How do you solve for X in cos(x+30)=sin(5x+12)?

I dont get it, like i get trig and other stuff, but i dont know how to begin solving this problem

Answer 1

Please see the explanation.

Explanation:

There are two base angles that solve this, `8^@ and 27^@`.

The first angle is found by converting the cosine function into the negative of the sine function by subtracting `90^@`:

`-sin(x - 60^@) = sin(5x + 12^@)`

Use the identity `-sin(a) = sin(-a)`

`sin(-x + 60^@) = sin(5x + 12^@)`

Equate the arguments:

`-x + 60^@ = 5x + 12^@`

`6x = 48^@`

`x = 8^@`

Because `5x - -x = 6x`, this repeats 6 times every cycle or every `60^@`

`x = 8^@ + n60^@` where n is any integer positive or negative including zero.

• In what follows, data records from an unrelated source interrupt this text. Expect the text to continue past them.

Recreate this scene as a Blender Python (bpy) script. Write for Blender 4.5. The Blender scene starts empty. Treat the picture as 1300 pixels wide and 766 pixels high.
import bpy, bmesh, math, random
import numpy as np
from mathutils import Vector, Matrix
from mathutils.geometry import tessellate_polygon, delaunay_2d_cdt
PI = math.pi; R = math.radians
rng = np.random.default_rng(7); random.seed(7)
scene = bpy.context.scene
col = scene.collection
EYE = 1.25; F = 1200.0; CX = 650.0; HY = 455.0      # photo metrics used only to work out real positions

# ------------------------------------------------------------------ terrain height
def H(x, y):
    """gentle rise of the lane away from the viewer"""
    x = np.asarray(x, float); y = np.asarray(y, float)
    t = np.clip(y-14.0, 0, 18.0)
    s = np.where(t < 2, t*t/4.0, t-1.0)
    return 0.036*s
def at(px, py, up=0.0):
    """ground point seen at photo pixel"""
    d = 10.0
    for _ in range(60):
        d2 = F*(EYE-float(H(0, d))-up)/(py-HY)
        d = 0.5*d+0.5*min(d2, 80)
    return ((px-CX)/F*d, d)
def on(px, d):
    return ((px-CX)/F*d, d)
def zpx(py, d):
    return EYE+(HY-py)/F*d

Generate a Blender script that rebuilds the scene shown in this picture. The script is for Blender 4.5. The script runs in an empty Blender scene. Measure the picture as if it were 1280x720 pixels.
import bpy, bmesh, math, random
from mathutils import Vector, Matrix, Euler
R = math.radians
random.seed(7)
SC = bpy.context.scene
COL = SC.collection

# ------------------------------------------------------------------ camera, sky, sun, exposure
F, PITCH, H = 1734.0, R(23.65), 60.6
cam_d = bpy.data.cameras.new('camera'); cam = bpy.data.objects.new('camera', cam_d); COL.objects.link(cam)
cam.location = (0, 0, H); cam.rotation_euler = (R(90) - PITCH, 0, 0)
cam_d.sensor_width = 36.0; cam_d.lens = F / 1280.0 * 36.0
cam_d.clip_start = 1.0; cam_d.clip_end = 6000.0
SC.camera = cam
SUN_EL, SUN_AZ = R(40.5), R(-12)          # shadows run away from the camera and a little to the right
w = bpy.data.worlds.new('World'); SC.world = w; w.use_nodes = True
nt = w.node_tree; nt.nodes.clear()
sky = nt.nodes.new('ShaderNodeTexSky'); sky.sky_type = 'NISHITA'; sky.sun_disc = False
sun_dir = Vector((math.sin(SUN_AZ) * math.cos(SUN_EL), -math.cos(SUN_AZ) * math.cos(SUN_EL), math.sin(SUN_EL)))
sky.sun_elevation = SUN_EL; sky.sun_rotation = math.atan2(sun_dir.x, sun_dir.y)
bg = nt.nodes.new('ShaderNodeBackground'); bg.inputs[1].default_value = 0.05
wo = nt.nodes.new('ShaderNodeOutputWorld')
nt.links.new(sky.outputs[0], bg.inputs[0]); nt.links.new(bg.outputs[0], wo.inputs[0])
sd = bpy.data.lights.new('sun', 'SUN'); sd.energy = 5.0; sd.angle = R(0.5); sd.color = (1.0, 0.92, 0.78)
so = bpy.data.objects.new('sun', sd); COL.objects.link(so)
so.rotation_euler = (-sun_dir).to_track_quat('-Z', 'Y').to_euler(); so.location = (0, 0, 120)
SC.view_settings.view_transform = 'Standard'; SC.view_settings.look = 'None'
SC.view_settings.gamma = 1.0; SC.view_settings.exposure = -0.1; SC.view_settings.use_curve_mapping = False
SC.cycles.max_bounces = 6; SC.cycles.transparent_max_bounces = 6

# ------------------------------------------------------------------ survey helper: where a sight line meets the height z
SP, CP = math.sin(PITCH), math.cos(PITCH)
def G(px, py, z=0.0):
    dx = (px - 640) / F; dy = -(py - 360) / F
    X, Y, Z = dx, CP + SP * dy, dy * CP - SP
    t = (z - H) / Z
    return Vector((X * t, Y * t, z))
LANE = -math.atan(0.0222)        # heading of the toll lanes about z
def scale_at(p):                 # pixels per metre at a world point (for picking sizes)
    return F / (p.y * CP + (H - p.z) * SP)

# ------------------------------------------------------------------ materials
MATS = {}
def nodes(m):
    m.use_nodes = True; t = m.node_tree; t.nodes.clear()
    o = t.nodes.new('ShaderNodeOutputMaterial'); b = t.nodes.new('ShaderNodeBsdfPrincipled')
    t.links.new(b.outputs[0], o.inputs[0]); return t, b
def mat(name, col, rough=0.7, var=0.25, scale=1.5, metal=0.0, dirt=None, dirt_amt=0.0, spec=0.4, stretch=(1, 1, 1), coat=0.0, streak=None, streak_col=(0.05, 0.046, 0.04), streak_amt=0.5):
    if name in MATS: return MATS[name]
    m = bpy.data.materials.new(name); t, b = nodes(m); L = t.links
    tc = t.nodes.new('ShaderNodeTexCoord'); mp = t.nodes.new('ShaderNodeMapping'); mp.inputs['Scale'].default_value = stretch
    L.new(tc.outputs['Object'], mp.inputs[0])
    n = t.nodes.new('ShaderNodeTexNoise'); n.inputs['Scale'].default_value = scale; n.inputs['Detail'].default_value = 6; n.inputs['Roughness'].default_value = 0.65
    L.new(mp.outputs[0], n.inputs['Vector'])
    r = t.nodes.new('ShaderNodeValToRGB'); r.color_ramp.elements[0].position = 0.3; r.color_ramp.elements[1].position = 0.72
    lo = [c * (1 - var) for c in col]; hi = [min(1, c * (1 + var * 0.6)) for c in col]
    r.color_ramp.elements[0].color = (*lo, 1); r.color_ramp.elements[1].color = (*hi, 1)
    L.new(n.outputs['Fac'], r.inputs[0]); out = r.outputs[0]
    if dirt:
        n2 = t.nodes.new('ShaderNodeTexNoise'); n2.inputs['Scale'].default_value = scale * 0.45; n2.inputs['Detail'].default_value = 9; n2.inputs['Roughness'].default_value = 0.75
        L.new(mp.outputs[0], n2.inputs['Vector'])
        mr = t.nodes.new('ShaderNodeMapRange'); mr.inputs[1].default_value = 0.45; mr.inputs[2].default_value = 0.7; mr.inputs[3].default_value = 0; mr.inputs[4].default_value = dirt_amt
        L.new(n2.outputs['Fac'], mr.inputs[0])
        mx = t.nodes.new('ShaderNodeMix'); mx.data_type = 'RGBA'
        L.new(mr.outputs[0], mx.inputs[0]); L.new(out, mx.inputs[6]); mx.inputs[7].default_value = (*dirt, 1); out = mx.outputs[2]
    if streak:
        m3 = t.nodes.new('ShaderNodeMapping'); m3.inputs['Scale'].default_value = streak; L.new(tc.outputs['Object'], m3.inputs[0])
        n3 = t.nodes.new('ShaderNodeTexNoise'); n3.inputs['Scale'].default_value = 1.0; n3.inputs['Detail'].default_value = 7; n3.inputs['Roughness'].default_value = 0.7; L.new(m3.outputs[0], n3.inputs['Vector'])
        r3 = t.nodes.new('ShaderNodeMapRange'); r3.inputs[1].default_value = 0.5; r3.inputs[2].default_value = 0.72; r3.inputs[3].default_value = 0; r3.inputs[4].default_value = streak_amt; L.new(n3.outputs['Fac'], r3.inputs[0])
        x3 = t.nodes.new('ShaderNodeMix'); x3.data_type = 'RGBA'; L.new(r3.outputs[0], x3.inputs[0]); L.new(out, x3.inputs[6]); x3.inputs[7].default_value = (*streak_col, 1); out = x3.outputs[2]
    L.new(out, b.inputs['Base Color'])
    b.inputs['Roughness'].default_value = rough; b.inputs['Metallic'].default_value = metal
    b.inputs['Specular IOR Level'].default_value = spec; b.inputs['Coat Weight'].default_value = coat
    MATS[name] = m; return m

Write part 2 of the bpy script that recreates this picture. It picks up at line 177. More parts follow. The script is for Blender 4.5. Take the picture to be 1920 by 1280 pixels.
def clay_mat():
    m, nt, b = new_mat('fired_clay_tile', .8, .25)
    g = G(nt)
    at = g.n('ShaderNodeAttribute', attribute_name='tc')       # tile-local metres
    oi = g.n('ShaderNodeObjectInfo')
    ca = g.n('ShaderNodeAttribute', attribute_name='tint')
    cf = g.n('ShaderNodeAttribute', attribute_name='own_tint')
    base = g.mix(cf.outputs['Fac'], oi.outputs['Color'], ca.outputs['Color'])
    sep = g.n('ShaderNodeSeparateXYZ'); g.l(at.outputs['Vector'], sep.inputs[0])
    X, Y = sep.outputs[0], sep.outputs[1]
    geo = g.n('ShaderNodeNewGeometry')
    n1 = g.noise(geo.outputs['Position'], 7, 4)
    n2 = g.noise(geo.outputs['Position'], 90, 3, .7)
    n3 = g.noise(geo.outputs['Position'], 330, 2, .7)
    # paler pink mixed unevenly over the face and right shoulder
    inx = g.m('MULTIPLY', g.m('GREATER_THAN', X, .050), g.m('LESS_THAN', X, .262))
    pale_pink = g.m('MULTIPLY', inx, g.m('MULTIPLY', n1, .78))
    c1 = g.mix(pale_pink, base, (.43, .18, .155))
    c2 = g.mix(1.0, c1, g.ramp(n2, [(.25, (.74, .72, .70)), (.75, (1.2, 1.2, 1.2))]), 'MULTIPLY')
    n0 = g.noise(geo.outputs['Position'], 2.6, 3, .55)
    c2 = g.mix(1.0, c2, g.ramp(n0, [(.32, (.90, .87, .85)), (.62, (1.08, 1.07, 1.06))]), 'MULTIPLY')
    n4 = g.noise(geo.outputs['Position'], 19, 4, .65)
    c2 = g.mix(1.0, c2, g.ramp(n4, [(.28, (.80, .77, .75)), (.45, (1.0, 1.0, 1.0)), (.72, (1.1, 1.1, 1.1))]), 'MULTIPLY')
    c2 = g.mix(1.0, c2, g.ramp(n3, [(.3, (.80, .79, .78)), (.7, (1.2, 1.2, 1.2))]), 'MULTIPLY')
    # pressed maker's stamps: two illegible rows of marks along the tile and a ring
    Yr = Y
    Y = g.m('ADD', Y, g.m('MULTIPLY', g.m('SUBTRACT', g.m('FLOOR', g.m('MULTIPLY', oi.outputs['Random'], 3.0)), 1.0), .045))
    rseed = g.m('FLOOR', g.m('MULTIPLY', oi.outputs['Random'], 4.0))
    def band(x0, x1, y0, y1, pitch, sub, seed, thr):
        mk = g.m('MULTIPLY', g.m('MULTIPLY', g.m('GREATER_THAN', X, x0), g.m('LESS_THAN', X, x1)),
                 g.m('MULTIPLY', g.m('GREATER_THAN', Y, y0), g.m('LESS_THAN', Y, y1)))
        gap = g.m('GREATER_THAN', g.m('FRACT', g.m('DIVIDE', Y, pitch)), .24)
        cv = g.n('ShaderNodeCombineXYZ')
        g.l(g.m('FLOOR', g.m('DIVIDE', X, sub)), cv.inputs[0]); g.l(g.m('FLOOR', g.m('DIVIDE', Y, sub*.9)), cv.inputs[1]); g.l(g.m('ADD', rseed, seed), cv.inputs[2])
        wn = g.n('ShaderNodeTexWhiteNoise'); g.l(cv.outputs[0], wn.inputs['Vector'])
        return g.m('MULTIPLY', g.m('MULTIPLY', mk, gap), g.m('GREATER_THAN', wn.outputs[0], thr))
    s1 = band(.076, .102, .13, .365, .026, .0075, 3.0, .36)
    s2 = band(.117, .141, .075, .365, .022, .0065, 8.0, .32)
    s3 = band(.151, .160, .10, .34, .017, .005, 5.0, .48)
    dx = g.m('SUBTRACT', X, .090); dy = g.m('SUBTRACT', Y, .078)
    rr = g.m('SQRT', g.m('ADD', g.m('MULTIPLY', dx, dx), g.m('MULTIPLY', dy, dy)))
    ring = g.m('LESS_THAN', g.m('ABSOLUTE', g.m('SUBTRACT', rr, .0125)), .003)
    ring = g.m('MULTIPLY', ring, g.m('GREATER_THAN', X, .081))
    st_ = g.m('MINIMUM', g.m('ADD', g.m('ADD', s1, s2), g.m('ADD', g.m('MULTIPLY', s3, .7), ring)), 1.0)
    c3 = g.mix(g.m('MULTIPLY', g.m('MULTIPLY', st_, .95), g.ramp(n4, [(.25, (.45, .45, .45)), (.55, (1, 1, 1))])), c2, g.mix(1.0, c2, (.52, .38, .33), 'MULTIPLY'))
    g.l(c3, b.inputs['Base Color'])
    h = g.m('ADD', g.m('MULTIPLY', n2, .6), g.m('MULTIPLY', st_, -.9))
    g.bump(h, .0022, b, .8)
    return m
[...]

The second angle is found by converting the sine function into the cosine function by subtracting `90^@`:

`cos(x + 30^@) = cos(5x - 78^@)`

Equate the arguments:

`x + 30^@ = 5x - 78^@`

`4x = 128^@`

`x = 27^@`

Because `5x - x = 4x` this repeats 4 times every cycle or every `90^@`

`x = 27^@ + n90^@`

The complete answer that will give you all of the solutions is:

`x ={(8^@ + n60^@),(27^@+n90^@):}` where n is any positive or negative integer, including 0.